On November 6, a dialogue on the future of the German steel industry took place in Berlin at the invitation of the German Chancellor. How satisfied are you with the results?
The dialogue was an important step. Overall, we view the results positively.
The Chancellor's clear support for effective trade protection is particularly important to us. Now it is important that the EU Commission's proposal is adopted quickly. In addition, for the first time, there is a clear commitment from the German government to “European content.” This is a really strong signal to keep value creation in Europe. We are pushing for rapid implementation. There is no lack of knowledge, but rather a lack of action.
You mention trade protection: Why is there such a great need for action here?

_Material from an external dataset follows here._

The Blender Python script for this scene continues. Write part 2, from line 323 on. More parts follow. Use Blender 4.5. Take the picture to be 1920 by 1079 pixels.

Europe is the last major market without effective trade protection, and global overcapacity is pushing its way in unchecked. The OECD expects around 680 million tons of overcapacity by 2025 – five times European production. 2025 will be another record year for imports.
While capacity continues to grow in Asia and the Middle East, plants in Europe are being shut down and transformation projects postponed. Without rapid and effective trade protection, we will continue to lose market share, added value, and jobs. In strategic steel application areas, there is an acute threat of new dependencies – with tangible risks for our economic security.
Against this backdrop, the European Commission presented a proposal for a new trade instrument at the beginning of October. So are we on the right track here?
Yes, definitely.
We welcome the European Commission's proposal. Halving duty-free import quotas, imposing a 50 percent tariff on imports exceeding these quotas, and introducing “melt-and-poured” are absolutely necessary. The steel industry is pushing for rapid adoption. But that is not enough to secure value creation in Europe. The sharp increase in imports of processed steel is also alarming. That is why effective trade protection for steel derivatives is also needed. If the political will is there, the EU can present and adopt such a legislative proposal in a few months. To achieve this, steel producers and steel users must present a united front and speak with one voice.
What do you say to those who see this approach as protectionism, which weakens competition in the procurement of steel products in this country?
This is not about isolationism, but about fair competition. Imports will still be possible. But we have to recognize that the world has changed: major industrial nations are protecting their markets through trade policy measures and local content requirements. We believe the feared price effects will be moderate: around one euro more for a washing machine and around fifty euros for a car. In our view, that is a very fair price to pay for securing our industrial base.
Let's move on to the topic of “European content,” which the German government has also addressed in the context of the steel dialogue. Does this mean that only domestic steel will be used in bridges or railways in the future?
We welcome the fact that the German government and trade unions are clearly committed to European content. When public funds are used, domestic companies should be given preference—this strengthens security of supply and industrial sovereignty. Many countries have been doing this for a long time. Yes, it can be more expensive, but if you want to avoid dependencies, you must not weaken your own industry.
In addition, incentives are needed for the use of low-carbon steel made in Europe, which will also benefit our customers – for example, by counting CO2 savings in steel toward the fleet limits of the automotive industry. This creates demand for “green” steel and gives the automotive industry more flexibility in achieving its goals.
When it comes to emissions trading, the German government wants to accommodate industry and postpone the phase-out of free allowances in the emissions trading system. Doesn't this jeopardize the transition?
No, on the contrary. Postponing the phase-out of free allowances can actually stabilize the transition. Climate protection must be part of a European resilience and security policy—and climate policy, fair competition, and industrial strength must be considered together. It is crucial for us that free allowances are only reduced once the CBAM has been reformed and its effectiveness has been clearly proven. Until that is the case, too steep a reduction would only jeopardize competitiveness without benefiting the climate.